▶ [YOUR GOAL]:
Write out, word for word, every line from the first one through the line that holds "emit=(.02, .07, .2), estr=.035)", and nothing else; skip the pictures.

++++++++++

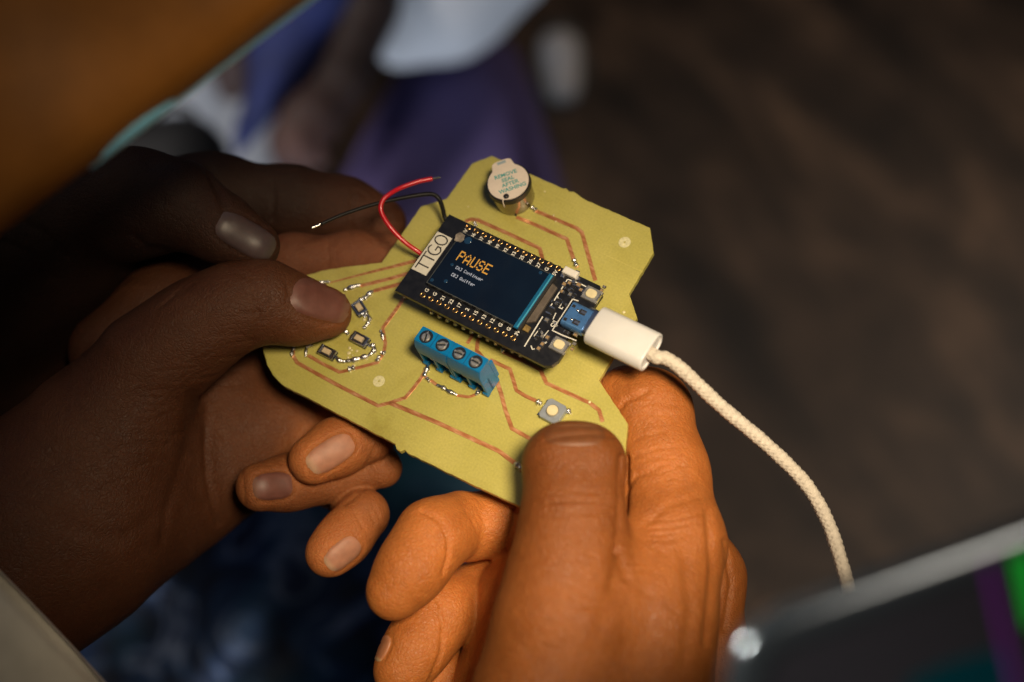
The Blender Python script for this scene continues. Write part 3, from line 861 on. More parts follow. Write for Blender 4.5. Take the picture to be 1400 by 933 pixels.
# display
HD = HT + 2.1
DP = lambda x, y: MP(x, y, HD)
a = DP(629, 318); b_ = DP(583, 389); c_ = DP(757, 374); d_ = DP(715, 450)
du0 = (a[0] + b_[0]) / 2; du1 = (c_[0] + d_[0]) / 2; dv0 = (a[1] + c_[1]) / 2; dv1 = (b_[1] + d_[1]) / 2
LCDB = mat('display_housing', (.02, .02, .022), .5)
GLASS = mat('display_glass', (.003, .009, .022), .16, 0, coat=1.0, var=.5, scale=60, rvar=.06, emit=(.02, .07, .2), estr=.035)


def screen_mat():
    m, nt, b = newmat('lit_display'); L = nt.links
    tc = N(nt, 'TexCoord')
    n1 = N(nt, 'TexNoise', Scale=55.0, Detail=4.0); L.new(tc.outputs['Object'], n1.inputs['Vector'])
    r = ramp(nt, n1.outputs[0], [(.3, (.0015, .004, .009)), (.7, (.003, .009, .02))]); L.new(r.outputs[0], b.inputs['Base Color'])
    v = N(nt, 'TexNoise', Scale=160.0, Detail=5.0); L.new(tc.outputs['Object'], v.inputs['Vector'])
    rr = ramp(nt, v.outputs[0], [(.35, (.12,) * 3), (.7, (.32,) * 3)]); L.new(rr.outputs[0], b.inputs['Roughness'])
    b.inputs['Emission Color'].default_value = (.03, .1, .3, 1); b.inputs['Emission Strength'].default_value = .013
    return m


mb = MB(); mb.add(prism([Mm(du0, dv0), Mm(du1, dv0), Mm(du1, dv1), Mm(du0, dv1)], HT + .02, HD - .25, .05)); mb.out('display_housing', LCDB, mod)
mb = MB(); g = .22
mb.add(prism([Mm(du0 + g, dv0 + g), Mm(du1 - 2.0, dv0 + g), Mm(du1 - 2.0, dv1 - g), Mm(du0 + g, dv1 - g)], HD - .24, HD, .06)); mb.out('screen', screen_mat(), mod)
FILM = mat('blue_film_edge', (.006, .10, .22), .25, 0, coat=1.0, var=.3, scale=250)
mb = MB(); mb.add(prism([Mm(du1 - 1.95, dv0 - .1), Mm(du1 - .55, dv0 - .1), Mm(du1 - .55, dv1 + .3), Mm(du1 - 1.95, dv1 + .3)], HD - .3, HD + .12, .12)); mb.out('film_edge', FILM, mod)
mb = MB(); mb.add(prism([Mm(du1 - 1.0, dv0 + .3), Mm(du1 - .6, dv0 + .3), Mm(du1 - .6, dv1 - .1), Mm(du1 - 1.0, dv1 - .1)], HD + .1, HD + .26, .08)); mb.out('film_glint', mat('pale_blue_glint', (.06, .34, .52), .25, coat=1.0), mod)  # bright reflection along the film edge, put in as a paler strip
mb = MB(); mb.add(prism([Mm(du0, dv0 - .02), Mm(du1 - 2, dv0 - .02), Mm(du1 - 2, dv0 + .2), Mm(du0, dv0 + .2)], HD - .25, HD + .03))
mb.add(prism([Mm(du0, dv1 - .2), Mm(du1 - 2, dv1 - .2), Mm(du1 - 2, dv1 + .02), Mm(du0, dv1 + .02)], HD - .25, HD + .03))
mb.add(prism([Mm(du0 - .02, dv0 + .21), Mm(du0 + .2, dv0 + .21), Mm(du0 + .2, dv1 - .21), Mm(du0 - .02, dv1 - .21)], HD - .25, HD + .03))
mb.out('display_bezel', mat('grey_bezel', (.09, .1, .1), .35, .4, var=.4, scale=600), mod)
# lettering on the screen
AMBER = mat('amber_pixels', (.2, .1, .01), .5, emit=(1, .47, .07), estr=.5); WHITEPX = mat('white_pixels', (.2, .2, .2), .5, emit=(.8, .85, .95), estr=.5)
pa = DP(630, 342); pb = DP(674, 363); pc = DP(627.5, 356)
dxm = np.array(mx_); dym = np.array(my_)
w_ = abs(DP(675.5, 360)[0] - DP(630, 343)[0])
px_ = w_ / 29.; pz = HD + .012
st = DP(631.5, 343)
mb = pixel_text('PAUSE', Mm(*st), dxm, dym, (px_, px_ * 1.25), pz); mb.out('screen_title', AMBER, mod)
for s, pt, pe in (('[A] Continuer', (624.5, 363.5), (661, 382)), ('[B] Quitter', (618.5, 373), (650, 389))):
    st = DP(*pt); en = DP(*pe); w_ = (en[0] - st[0]) / (len(s) * 6 - 1)
    mb = pixel_text(s, Mm(*st), dxm, dym, (w_, w_ * 1.15), pz); mb.out('screen_line', WHITEPX, mod)
# smudges and bubbles under the film
BUB = mat('film_bubble', (.008, .04, .10), .3, coat=.6)
for (x, y, r) in ((590.5, 383, .62), (609.5, 384.5, .66), (618, 362, .55), (597, 391, .5), (721, 361, .5), (640, 329, 1.3), (739, 373, .6)):
    q = DP(x, y)
    if dv0 + r < q[1] < dv1 - r: mb = MB(); mb.add(lathe(Mm(*q), [(r, HD - .03), (r * .8, HD + .015), (r * .3, HD + .03)], 18)); mb.out('film_bubble', BUB, mod, True)
q = DP(628, 325); mb = MB()
pl = [Mm(q[0] + r_ * math.cos(t), q[1] + r_ * math.sin(t)) for t, r_ in ((k * .42, 1.2 + .5 * random.random()) for k in range(15))]
mb.add(prism(pl, HD + .0, HD + .06)); mb.out('glue_smear', mat('dried_glue', (.22, .19, .16), .5, var=.5, scale=900, bump=.6), mod)

# flex cable beside the display
f0 = MP(742, 383, HT + .8); f1 = MP(722, 432, HT + .8)
mb = MB(); mb.add(prism([Mm(du1 - .5, dv0 + 1.6), Mm(du1 + 1.7, dv0 + 2.2), Mm(du1 + 1.9, dv1 - 4.4), Mm(du1 - .5, dv1 - 2.6)], HT + .02, HT + .9, .2)); mb.out('flex_cable', mat('flex_brown', (.11, .09, .075), .4, var=.3, scale=350), mod)
mb = MB(); mb.add(prism([Mm(du1 + .1, dv1 - 2.5), Mm(du1 + 1.8, dv1 - 2.4), Mm(du1 + 1.8, dv1 - .7), Mm(du1 + .1, dv1 - .7)], HT + .02, HT + .7, .1)); mb.out('flex_end', mat('flex_amber', (.22, .15, .05), .35, var=.5, scale=900), mod)


def chip(px, py, w, h, z, m, name='chip', rot=0, ends=True):
    c = Mm(*MP(px, py, HT + z)); a_ = mx_ * math.cos(rot) + my_ * math.sin(rot); b2 = -mx_ * math.sin(rot) + my_ * math.cos(rot)
    mb = MB(); mb.add(prism(rect(c, a_, b2, w * (.6 if ends else 1), h), HT + .01, HT + z, .05), 0)
    if ends:
        for s in (-1, 1): mb.add(prism(rect(c + a_ * s * w * .4, a_, b2, w * .2, h * 1.02), HT + .01, HT + z * 1.03, .04), 1)
    return mb.out(name, [m, STEEL], mod)


TAN = mat('tan_ceramic', (.30, .2, .1), .5); BLK = mat('chip_black', (.015, .015, .017), .4); GREYC = mat('grey_ceramic', (.16, .15, .14), .5)
for (x, y, w, h, m_, r_) in ((771, 388, 1.5, .9, TAN, 1.57), (778, 386.5, 1.3, .8, TAN, 1.57), (775, 395, 1.5, .8, BLK, 0), (783, 392, 1.6, .9, BLK, 1.57), (768, 398, 1.3, .8, TAN, 0), (791, 389, 1.6, 1.1, TAN, 1.57),
                          (794, 396, 1.4, .8, TAN, 0), (779, 402, 1.4, .8, GREYC, 1.57), (785, 404, 1.2, .7, BLK, 1.57), (771, 415, 1.4, .8, BLK, 0), (764, 411, 1.4, 1.0, BLK, 1.57),
                          (752, 424, 2.4, 1.7, BLK, 1.57), (747, 437, 1.3, 1, GREYC, 1.57), (757, 413, 1.5, .8, BLK, 0), (738, 452, 1.3, .7, BLK, .2), (733, 461, 1.3, .7, BLK, 1.57), (741, 459, 1.3, .7, GREYC, 1.57),
                          (736, 476, 1.3, .8, TAN, 1.57), (741, 470, 1.4, .8, TAN, 1.57), (748, 461, 1.4, .8, TAN, 1.57), (787, 457, 1.5, 1, TAN, 0), (774, 454, 1.6, .9, BLK, 0), (822, 397, 1.1, .8, TAN, 1.57), (826, 392, .9, .7, GREYC, 0),
                          (785, 470, 1.1, .8, GREYC, 0), (782, 477, 1.0, .7, TAN, 1.57), (816, 407, 1.1, .7, GREYC, 0), (769, 377.5, 1.1, .8, STEEL, 0), (784, 385, 1, .8, STEEL, 0), (759, 442, 1.0, .7, STEEL, .5)):
    chip(x, y, w, h, .55, m_, rot=r_)
# silk lines
sl = MB()
for pl_, w in (([(776, 382), (752, 420)], .32), ([(776, 382), (793, 388), (799, 391), (805, 394)], .28), ([(742, 433), (717, 474)], .34), ([(783, 409), (774, 423), (755, 452), (770, 459), (788, 466)], .3), ([(783, 409), (791, 412)], .3),
               ([(762, 405), (764, 411)], .25), ([(738, 449), (730, 460)], .22), ([(726, 473), (728, 478), (731, 477)], .3), ([(742, 462), (750, 452)], .22), ([(765, 420), (769, 413)], .22), ([(756, 437), (760, 428)], .25), ([(803, 405), (809, 408)], .22)):
    sl.add(strip([Mm(*MP(x, y)) for x, y in pl_], w, HT + .005, .012, 1, .04))
sl.out('silk_line', SILK, mod)
font_text('silk_marking', 'L', 1.6, Mm(*MP(767, 421)), up_dir, HT + .015, SILK, mod, bold=.05)
font_text('silk_marking', 'Q3', 1.5, Mm(*MP(757, 443)), up_dir, HT + .015, SILK, mod, bold=.05)
font_text('silk_marking', 'L', 1.4, Mm(*MP(745, 468)), up_dir, HT + .015, SILK, mod, bold=.05)
# side buttons
for (x, y) in ((808.5, 402), (764.5, 471.5)):
    c = Mm(*MP(x, y, HT + 1)); mb = MB()
    mb.add(prism(rect(c, mx_, my_, 4.7, 4.0), HT + .01, HT + .9, .15), 0)
    for sx_ in (-1, 1):
        for sy in (-1, 1): mb.add(prism(rect(c + mx_ * sx_ * 2.0 + my_ * sy * 1.6, mx_, my_, 1.3, .75), HT + .012, HT + .5, .1), 1)
    for sx_ in (-1, 1): mb.add(prism(rect(c + mx_ * sx_ * 2.35, mx_, my_, .35, 2.4), HT + .015, HT + .98, .05), 1)
    mb.out('button_body', [mat('button_frame', (.58, .56, .5), .3, .8, var=.3, scale=700), STEEL], mod)
    mb = MB(); mb.add(lathe(c, [(1.8, HT + .85), (1.8, HT + .95), (1.5, HT + .96)], 24)); mb.out('button_ring', mat('ring_grey', (.17, .18, .2), .4), mod)
    pl_ = [c + mx_ * 1.5 * math.copysign(abs(math.cos(t)) ** .7, math.cos(t)) + my_ * 1.3 * math.copysign(abs(math.sin(t)) ** .7, math.sin(t)) for t in np.linspace(0, 2 * math.pi, 28, endpoint=False)]
    mb = MB(); mb.add(prism(pl_, HT + .9, HT + 1.5, .15)); mb.out('button_cap', CREAM, mod, ang=30)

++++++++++

▶ [RESPONSE]:
The Blender Python script for this scene continues. Write part 3, from line 861 on. More parts follow. Write for Blender 4.5. Take the picture to be 1400 by 933 pixels.
# display
HD = HT + 2.1
DP = lambda x, y: MP(x, y, HD)
a = DP(629, 318); b_ = DP(583, 389); c_ = DP(757, 374); d_ = DP(715, 450)
du0 = (a[0] + b_[0]) / 2; du1 = (c_[0] + d_[0]) / 2; dv0 = (a[1] + c_[1]) / 2; dv1 = (b_[1] + d_[1]) / 2
LCDB = mat('display_housing', (.02, .02, .022), .5)
GLASS = mat('display_glass', (.003, .009, .022), .16, 0, coat=1.0, var=.5, scale=60, rvar=.06, emit=(.02, .07, .2), estr=.035)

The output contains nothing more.